Tornado Occurrence Modelling and Equivalent Tornado Design Wind Profile for Canada
Abstract
The tornadoes can be devastating to structures and infrastructure systems. They can cause fatalities and economic losses. In this thesis, the tornado hazard for Canada is systematically assessed. The use of three spatial point processes (i.e., Poisson, zero-inflated Poisson, and negative binomial models) are first investigated in a hierarchical structure to predict the tornado occurrence rate by considering the annual cloud-to-ground lightning flash density and annual thunderstorm days as covariates. An existing historical tornado catalogue with reported tornado events up to 2009 is considered and the population bias effect in estimating the tornado occurrence rate is included. Both the Bayesian technique and the maximum likelihood method are used to estimate the model parameters. It was shown that the NB model outperforms the other two judged based on statistical criteria such as the Akaike information criterion or Bayesian information criterion.

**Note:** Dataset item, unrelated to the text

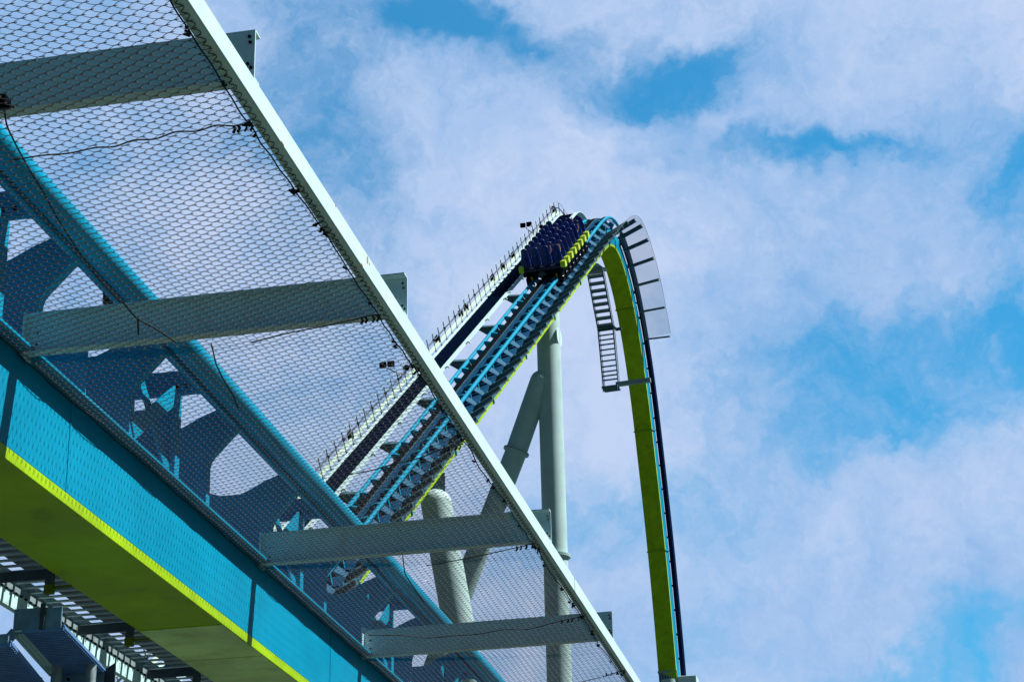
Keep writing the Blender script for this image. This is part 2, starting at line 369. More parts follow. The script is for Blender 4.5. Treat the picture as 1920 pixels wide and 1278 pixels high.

As the existing tornado catalogue is not up to date, a new tornado catalogue with reported events up to 2019 is developed. By using the existing and new tornado catalogue, the modeling of tornado occurrence rate focused on southern Ontario – a region that is prone to tornado in Canada – is carried out. Also, an assessment of the rate of the tornado striking a site of interest is estimated by incorporating the statistics of the tornado path characteristics. The striking rate and an adopted probabilistic tornado wind field model are then used to estimate the tornado wind velocity hazard maps. It is shown that for a point-like structure, a simple tornado design wind profile could be developed based on the specified return period value of the tornado wind velocity at different heights. This concept is extended for a line-like structure based on the return period values of the bending moment and shear force along the height of the structure. In all cases, the tornado design wind profile is expressed as a function of the tornado wind speed at 10 m height.
The development of the tornado wind hazard map and tornado design wind profile is extended to Canada. For the development, the Poisson model, zero-inflated Poisson model, and negative binomial model, as well as the adaptive Gaussian kernel smooth technique, are used to model tornado occurrence. The modeling again takes into account the tornado reporting bias due to population density and uses the cloud-to-ground lightning flash density and the thunderstorm days as the explanatory variables. The tornado wind velocity hazard maps for Canada, in terms of wind velocity at 10 m height above the ground surface for different return period T, VT(10), are presented. Most importantly, it is shown that a simple equivalent tornado design wind profile can still be developed for regions with significant different tornado activities. The developed tornado design wind profile only depends on VT(10), which greatly facilitates its potential use for structural design subjected to tornado wind load and its possible implementation in structural design code and standards. It is shown that the tornado winds could dominate the wind hazard as the length of the footprint of an infrastructure system or the area of the footprint of a structure increases. This indicates that the consideration of tornado winds is necessary for a spatially extended building complex and infrastructure system that are critical for the safe operation of the society.